De manera personal y oficial sostuvo la convicción de que mientras ganaran dinero, ni a la Standard ni a las otras empresas les importaba el daño a otros intereses comerciales “o a la Política del Buen Vecino en la que tantas esperanzas tenemos”.

Y sobre la guerra de propaganda desatada por las petroleras y sus cofrades en Washington, Daniels no tuvo pelos en la lengua: “Lo más bajo a que llegó […] fue la de la revista Atlantic Monthly, una de mis favoritas hasta que se degradó entregándose a los intereses petroleros. Cayó de las alturas al más profundo abismo y se ganó el desprecio de todos quienes vieron que una revista que durante mucho tiempo gozó de la confianza popular había perdido la decencia, como lo fue, cuando abrazó la campaña de las compañías de petróleo que deseaban que Estados Unidos le declarara la guerra a México”.

Pero la cordura y el buen juicio prevalecieron.
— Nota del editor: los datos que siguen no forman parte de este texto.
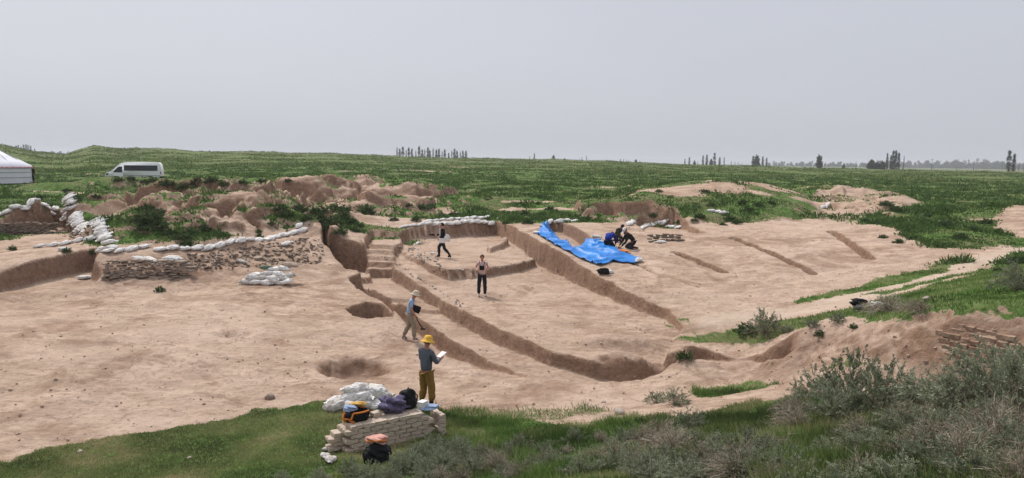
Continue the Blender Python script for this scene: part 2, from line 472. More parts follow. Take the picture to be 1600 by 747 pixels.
# pits in the near ground
bump(556, 578, -.05, 1.0, .95, -.55, rot=5, p=3.6, seed=91, er=.1)
bump(366, 525, .35, .55, .35, .22, seed=92)
bump(268, 472, .7, .2, .2, .7, seed=93)
# rim earth above the track, cut bank of the pass right of the tarp
bump(960, 540, .25, 1.4, .5, .5, rot=-5, seed=94)
bump(985, 565, .2, .9, .35, .40, rot=-20, seed=97)
# bank with mud bricks: steepen and roughen
bank = sdf_poly(GX, GY, [W(1055, 540, .85), W(1250, 512, 1.7), W(1400, 498, 2.5), W(1620, 488, 3.1), W(1620, 575, 2.2), W(1500, 582, 1.9), W(1400, 592, 1.5), W(1250, 590, .8), W(1150, 586, .35), W(1055, 560, .3)])
kk = sstep(-.15, .4, bank)
Z += kk * (.06 * (ridged(GX, GY, 1.1, 4, 98) - .5) + .045 * fbm(GX, GY, .4, 3, 99))
BANK = kk
patch([(1068, 566, .2), (1150, 586, .3), (1238, 582, .6), (1240, 562, .75), (1180, 566, .5), (1120, 560, .35)], w=.12, soil=1, seed=100, mode='cut', rough=.12)

# fine relief everywhere
fine = (1 - sstep(60, 110, RG))
Z += fine * (0.045 * fbm(GX, GY, 1.5, 4, 101) + 0.024 * fbm(GX, GY, .34, 3, 102) * (.35 + 1.2 * sstep(-.1, .4, fbm(GX, GY, 3, 2, 131))))
Z += (1 - sstep(26, 34, RG)) * .012 * fbm(GX, GY, .14, 2, 133)
CR = np.abs(fbm(GX, GY, 2.2, 3, 103))
Z -= fine * 0.03 * (1 - sstep(0.0, 0.035, CR)) * sstep(-.1, .5, fbm(GX, GY, 4, 2, 104)) * (RG < 40)
# trodden clods
Z += fine * 0.05 * np.maximum(0, fbm(GX * .6 + GY * .5, GY, .45, 3, 105) - .22) * sstep(-.2, .4, fbm(GX, GY, 5, 2, 132))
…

Según el Embajador, en esta guerra de nervios instigada desde las oficinas de las petroleras en Londres y Nueva York, “dos funcionarios públicos conservaron la cabeza mientras muchos otros la perdían a su alrededor: Franklin Roosevelt en la Casa Blanca, autor de la doctrina del buen vecino, y Josephus Daniels, el delegado de esa doctrina en la República Mexicana”.
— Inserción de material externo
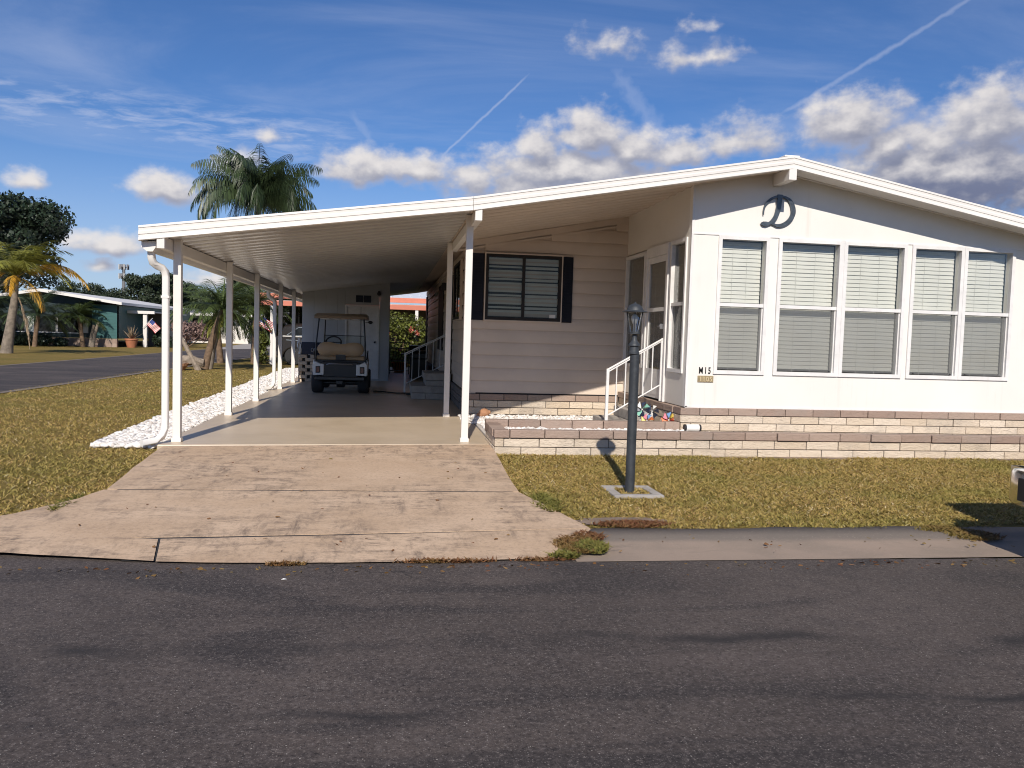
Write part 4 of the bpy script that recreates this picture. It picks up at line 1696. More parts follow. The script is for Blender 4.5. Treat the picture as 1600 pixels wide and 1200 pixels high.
# ------------------------------------------------------------------ shed at the end of the carport
sh = thing('shed', 'pale grey storage shed closing the far end of the carport', 'shed', (-1.1, 23.5, 0))
sp = MB()
ztop = lambda x: ZB(x) + .025
def shed_strip(a, b, z0=0.04):
    sp.prism([(a, z0), (b, z0), (b, ztop(b)), (a, ztop(a))], 'y', 22.0, 22.1)
xx = -2.30
while xx < -1.20:
    shed_strip(xx, min(xx + .298, -1.21))
    xx += .302
shed_strip(-1.206, -.31, 1.99)
shed_strip(-.306, -.05)
sp.box(-.148, -.05, 22.1, 27.5, .04, 2.55)
sp.box(-2.30, -2.2, 22.1, 27.5, .04, 2.21)
sp.box(-2.30, -.04, 21.97, 22.0, .0, .05)
sp.build('wall', 'shed_grey', sh)
sk2 = MB()
sk2.box(-2.28, -1.2, 22.03, 22.09, .05, 2.2)
sk2.build('groove_backing', 'mortar', sh)
sd_ = MB()
sd_.box(-1.15, -.365, 22.02, 22.06, .05, 1.94)
sdo = sd_.build('door', 'frame', sh)
MB().box(-.80, -.79, 22.012, 22.02, .05, 1.94).build('seam', 'mortar', sdo)
hd = MB()
hd.ell((-.42, 21.97, 1.02), (.028, .035, .028))
hd.build('handle', 'black', sdo, smooth=True)
df = MB()
df.box(-1.206, -1.152, 21.975, 22.08, .05, 1.985)
df.box(-.363, -.31, 21.975, 22.08, .05, 1.985)
df.box(-1.152, -.363, 21.975, 22.08, 1.942, 1.985)
df.build('door_frame', 'frame', sh)
vn = MB()
for x in (-.93, -.725):
    vn.box(x, x + .185, 21.97, 21.995, 2.06, 2.24)
    for k in range(6):
        vn.box(x + .01, x + .175, 21.955, 21.97, 2.075 + k * .026, 2.09 + k * .026)
vn.build('vent', 'navy', sh)
cm = MB()
cm.ell((-.33, 21.93, 2.30), (.055, .06, .055))
cm.box(-.36, -.30, 21.95, 22.0, 2.33, 2.37)
tag(cm.build('security_camera', 'black', smooth=True), 'small black ball camera high on the shed wall', 'camera')


# ------------------------------------------------------------------ lamp post on the lawn
LX, LY = 2.205, 7.17
lp = thing('lamp_post', 'dark slate lamp post with a small lantern standing on the lawn', 'lamp post', (LX, LY, -.1))
MB().lathe([(.043, -.14), (.043, .95), (.042, 1.17)], (LX - .02, LY, 0), 20).build('pole', 'lamp_paint', lp, smooth=True)
MB().lathe([(.043, 1.165), (.051, 1.17), (.051, 1.185), (.045, 1.19), (.041, 1.235), (.052, 1.24), (.052, 1.252), (.046, 1.262), (.030, 1.285), (.022, 1.30), (.022, 1.340), (.05, 1.350), (.05, 1.361)], (LX - .03, LY, 0), 20).build('collar', 'lamp_paint', lp, smooth=True)
lh = MB()
LXh = LX - .035
nh = 6
for k in range(nh):
    a = 2 * PI * k / nh + .26
    lh.bar((LXh + .042 * math.cos(a), LY + .042 * math.sin(a), 1.360), (LXh + .082 * math.cos(a), LY + .082 * math.sin(a), 1.550), .008)
lh.lathe([(.048, 1.357), (.052, 1.363), (.048, 1.371)], (LXh, LY, 0), 6)
lant = lh.build('lantern_cage', 'lamp_paint', lp)
gp = MB()
gp.lathe([(.041, 1.372), (.077, 1.545)], (LXh, LY, 0), 6)
gp.build('glass', 'glass', lant)
bu = MB()
bu.lathe([(.012, 1.370), (.012, 1.435), (.020, 1.445), (.031, 1.480), (.028, 1.510), (.012, 1.527), (0, 1.530)], (LXh, LY, 0), 14)
bu.build('bulb', 'white_cloth', lant, smooth=True)
rf = MB()
rf.lathe([(.112, 1.543), (.118, 1.548), (.114, 1.553), (.076, 1.562), (.073, 1.575), (.062, 1.597), (.040, 1.615), (.014, 1.623), (.009, 1.627), (.009, 1.635), (0, 1.641)], (LXh, LY, 0), 20)
rfo = rf.build('lantern_roof', 'lamp_paint', lp, smooth=True)
rfo.rotation_euler = (0, 0, 0)
pb = MB()
for (a, b, c, d) in ((-.23, .23, -.245, -.165), (-.23, .23, .165, .245), (-.23, -.145, -.161, .161), (.145, .23, -.161, .161)):
    pb.box(LX + a, LX + b, LY + c, LY + d, -.16, zl(LY) + .022)
tag(pb.build('kerb_frame', 'concrete', bevel=.008), 'square pale concrete edging set in the lawn round the lamp post', 'edging')

# ------------------------------------------------------------------ golf cart seen from behind
gc = thing('golf_cart', 'golf cart with tan seats and canopy parked tail out in the carport', 'golf cart', (-1.02, 17.15, 0))
GX, GY = -1.02, 17.15


def gmb():
    return MB()


def gbuild(m, name, mat, parent=None, **k):
    m.v = [(x + GX, y + GY, z) for x, y, z in m.v]
    return m.build(name, mat, parent or gc, **k)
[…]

Daniels estaba convencido de que el proyecto cardenista, incluyendo la expropiación, daría a las masas “más riqueza y capacidad de compra”, con lo cual México sería un mejor mercado para productos estadounidenses y fortalecería la resistencia contra los avances del comunismo y el fascismo.

No cerró los ojos la vigorosa movilización desatada por la expropiación, e hizo ver a los formuladores de política de la casa Blanca que esta fue esencial para amalgamar el espíritu de México, en donde privaba la sensación de que la medida de Cárdenas era el símbolo de la unidad nacional.

En un pasaje de Diplomático en mangas de camisa en donde no oculta su admiración por el cardenismo, describió el impacto que le causó la reacción popular desatada el 18 de marzo, particularmente las aportaciones populares en el vestíbulo del Palacio de las Bellas Artes: “Fue como si hubiera llegado el día de la liberación”.